Propos sur le christianisme
XLVIII
L’ESPRIT CHRÉTIEN
L’esprit chrétien n’est pas encore développé, même en ses premiers replis ; nous n’apercevons pas le moment où l’idée même du jugement intérieur appellera son opposé, c’est à savoir une forme politique purifiée, dont nous n’avons presque aucune idée. Selon les vues profondes de Hegel, qu’il faut elles-mêmes développer hardiment, la religion n’est jamais que la première réflexion sur les monuments, parmi lesquels je compte les légendes ; et la philosophie elle-même n’est qu’une réflexion sur la religion. C’est pourquoi je dis que la Libre Pensée n’est et ne sera autre chose que le Christianisme développé. Je dis développé ; non point réconcilié avec l’ancien ordre politique ; non point interprété d’après l’ancienne logique ; mais lui-même devenant logique et finalement politique.
Je prendrai en exemple le salut individuel, où Comte lui-même, si attentif à recueillir l’héritage humain, n’a pourtant reconnu que l’égoïsme renaissant. Il est clair qu’il faut coopérer d’abord, et coûte que coûte sauver les autres en même temps que soi, et ne point quitter femme, amis et compagnons pour soigner sa propre âme. Rien n’est plus évident ; mais il y a beaucoup de choses évidentes et qui ne s’accordent point. Il faut coopérer pour la paix ; très bien. Mais le moindre essai dans ce sens-là fait paraître une autre guerre. La grande guerre a porté cette contradiction et nous la jette maintenant en discours irréfutables. Suivons l’autre idée, si jeune encore ; il est assez clair que l’élément de la guerre est cette colère intérieure en chacun, si aisément parée en indignation. Le monde des hommes est agité en tous sens de ces généreuses colères, saluées sous le nom de courage. Mais nous ne poussons point au-delà. Autour de cette idée nous voyons se reformer les légions de César.
Où donc le salut, sinon dans une retraite à l’intérieur de soi-même en vue de se bien gouverner ? Chacun reconnaît promptement, d’après ses premiers essais, qu’il est difficile d’aider les autres ; mais c’est encore trop peu savoir. Il faut comprendre, par jugement irrévocable, que les moyens de force, et même d’apparence douce et persuasive, sont nécessairement soumis aux lois de la force. Cette vue prise, et ce monde une fois exilé de nous, une autre idée se montre, qui est que la paix de chacun avec soi sera nécessairement la paix universelle. Ainsi c’est par gouvernement de moi-même que j’aide les autres, et seulement ainsi.

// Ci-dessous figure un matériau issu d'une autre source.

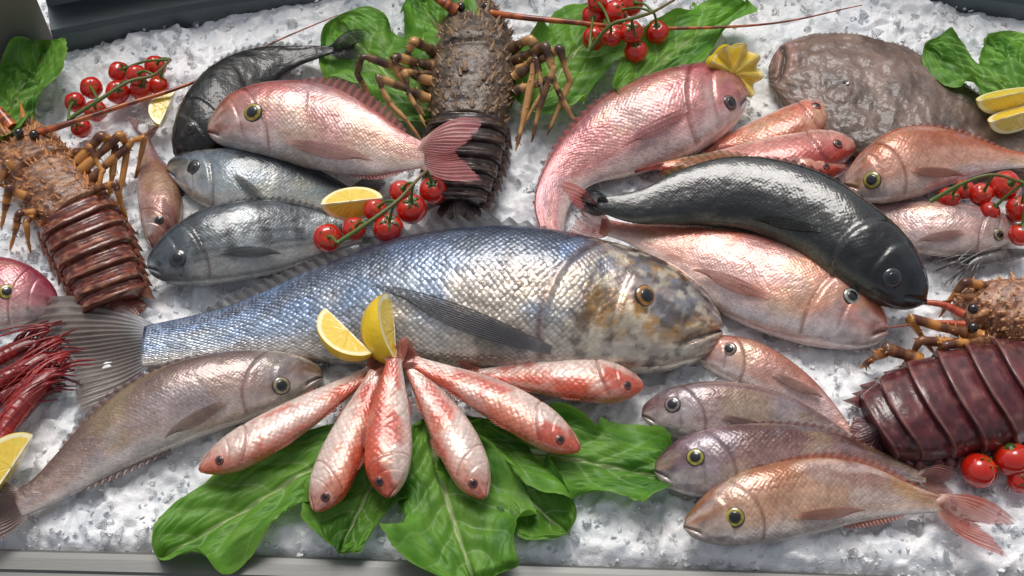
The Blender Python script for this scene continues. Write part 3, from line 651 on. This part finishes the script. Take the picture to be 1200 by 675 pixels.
lobster('dark brown spiny lobster with long orange antenna, at the back centre between lettuce leaves',[(555,-2,18),(555,20,32),(556,52,45),(555,92,53),(551,125,49),(548,152,42)],[(549,142,44),(546,170,45),(542,205,40),(538,240,30)],.012,
 ((68,54,44),(104,84,68),(136,114,92),(156,118,76)),((44,32,30),(72,52,46),(126,100,84)),
 [([(596,60,.04),(622,46,.08),(630,62,.07),(604,178,.01)],.0075),([(600,74,.04),(640,54,.085),(648,80,.07),(622,168,.01)],.007),([(602,90,.04),(656,56,.085),(668,96,.05),(640,160,.01)],.0065),([(602,108,.035),(648,92,.06),(672,140,.02),(676,152,.01)],.006),([(600,84,.04),(628,70,.07),(636,110,.05),(612,150,.02)],.005),
  ([(512,62,.04),(484,48,.08),(478,64,.065),(506,120,.02)],.0075),([(508,78,.04),(462,66,.08),(466,86,.06),(500,140,.02)],.007),([(506,95,.04),(424,66,.08),(418,86,.055),(446,140,.01)],.0065),([(504,115,.035),(444,92,.07),(456,120,.05),(496,166,.02)],.006),([(506,88,.04),(474,84,.065),(480,110,.05),(500,150,.03)],.005)],
 [([(575,15,.05),(610,20,.06),(660,25,.06),(760,33,.05),(900,28,.045),(1010,6,.04)],.0045),([(535,12,.05),(515,0,.06),(480,-25,.06)],.008)],eyes=[(540,8,.05),(570,8,.05)],fanl=30,hr=.72,legc=((208,156,98),(60,38,30)),bow=.22,mat=MGLOSS)
lobster('purple red spiny lobster tail at the right edge, beside the four small bream',[(1126,376,18),(1150,366,34),(1195,372,46),(1250,400,54),(1270,440,54)],[(1222,448,52),(1185,460,60),(1140,472,63),(1092,484,61),(1052,496,54),(1022,506,40)],.0,
 ((132,84,60),(170,118,88),(204,164,128),(212,156,96)),((74,28,34),(104,46,48),(168,116,106)),
 [([(1150,395,.03),(1065,372,.06),(1098,418,.01)],.0075),([(1165,402,.03),(1080,400,.05),(1050,440,.01)],.0075),([(1175,340,.03),(1130,330,.06),(1100,372,.02)],.007),([(1160,400,.03),(1110,404,.05),(1078,436,.01)],.007),([(1080,425,.03),(1040,408,.045),(1008,432,.01)],.009)],
 [([(1128,368,.04),(1100,356,.045),(1050,354,.04),(1020,358,.03)],.005),([(1130,380,.04),(1090,378,.04),(1040,384,.03)],.004)],eyes=[(1140,362,.05),(1140,384,.045)],fanl=34,antc=((196,90,60),(170,70,46)),mat=MGLOSS,pat=.6,groove=.15,hr=.85,bow=.32,rough=.8)
# ------------------------------------------------------------ prawns
def prawn(label,path,base,cols,hr=.9,al=1.,nl=8,feel=5):
    c0=P(path[0][0],path[0][1],base); root=thing('prawn',label,'prawn',c0,'prawns')
    v,s,th,T,Rr,hw,hh,c=dome_loft(path,base,hr,90,30)
    sg=np.clip((s-.38)/.62,0,1)*6; saw=sg-np.floor(sg); r=1+.10*saw*(s>.38)
    v=c[:,None]+(v-c[:,None])*r[:,None,None]
    V,f=capped(v,90,30); S=np.concatenate([np.repeat(s,30),[0,1]]); Q=np.concatenate([np.tile(th,90),[0,0]])
    k=mix(L(*cols[0]),L(*cols[1]),fbm(S*14,Q*3,2,3)); SW=np.concatenate([np.repeat(saw*(s>.38),30),[0,0]]); k=mix(k,L(*cols[2]),sst(.7,1,SW)*.5)
    mesh_obj('body',V,f,MGLOSS,root,col=k)
    for i in range(nl):
        q=3+i*5
        for sd_ in (-1,1):
            p0=c[q]+Rr[q]*hw[q]*.6*sd_; d_=Rr[q]*rng.uniform(.004,.012)*sd_-T[q]*rng.uniform(.016,.03)
            tube_obj('leg',[p0,p0+d_*.6+np.array([0,0,.006]),p0+d_*1.4-np.array([0,0,.004])],[.0016,.0013,.0006],MLEG,root,lambda S:np.repeat(L(*cols[0])[None]*1.1,len(S),0),6,14)
    for q_ in range(feel):
        p0=c[2]+Rr[2]*rng.uniform(-.004,.004)+np.array([0,0,.004]); o_=Rr[2]*rng.uniform(-.012,.012)
        tube_obj('antenna',[p0,p0-T[2]*.012+o_*.4+np.array([0,0,.01]),p0+T[10]*.02+o_+np.array([0,0,hh.max()*1.1+.004]),p0+T[20]*.07*al+o_*1.8+np.array([0,0,hh.max()*1.1+.002])],[.0011,.0009,.0007,.0004],MLEG,root,lambda S:np.repeat(L(*cols[1])[None],len(S),0),6,26)
RC=((96,8,12),(134,18,20),(176,56,48))
prawn('dark red prawn at the left edge, rearmost of the heap below the silver tail',[(50,396,4),(30,402,9),(8,412,11),(-25,430,10)],.0,RC)
prawn('dark red prawn second from the back of the heap at the left edge',[(64,410,4),(44,420,10),(15,436,12),(-20,455,12)],.008,((110,10,14),(146,22,22),(184,66,54)))
prawn('brightest red prawn, on top of the heap at the left edge',[(74,428,5),(52,442,12),(24,470,14),(4,500,12),(-8,530,8)],.016,((130,14,16),(160,28,26),(196,80,64)))
prawn('dark red prawn lowest in the heap at the left edge, above the cut lemon',[(54,456,4),(36,468,10),(12,490,12),(-20,512,12)],.004,RC)
prawn('dark red prawn underneath the brightest one in the heap at the left edge',[(66,440,4),(40,446,9),(5,460,11),(-25,480,12)],.0,((84,8,12),(116,16,18),(160,50,44)))
prawn('small dull grey prawn on the ice below the slim pale pink fish',[(1128,312,3),(1150,302,8),(1180,296,8),(1205,292,5)],.0,((86,84,84),(120,116,112),(150,140,130)),al=.6,feel=2,nl=5)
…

En toutes choses ; car si je ne convoite point, j’établis la justice autant qu’il est en moi ; si je ne violente point, j’établis la liberté autant qu’il est en moi. Ce que traduit exactement et sans la moindre erreur cette poétique doctrine d’après laquelle celui qui a sauvé son âme intercède et prie pour tous les autres. Mais ce n’est pas assez de croire ; il faut savoir. Cela est ainsi. Tous les maux humains viennent de ce que je me jette à sauver les autres d’esclavage, d’injustice et de violence, au lieu de me sauver moi-même. Dans le Juste, toutes les fois qu’on le rencontre, on reconnaît non sans étonnement un certain refus d’aimer et même d’aider, par un regard à l’ordre invisible et immédiatement universel où le sage gouverne absolument. Mais cela est encore plus admiré que compris. On s’étourdit à chercher une loi civile qui préserverait les hommes d’être violents, injustes, esclaves. Au lieu que c’est parce qu’ils ne se sauvent point chacun de violence, d’injustice et d’esclavage, que la loi civile est corrompue par ce mélange d’amour et de vengeance.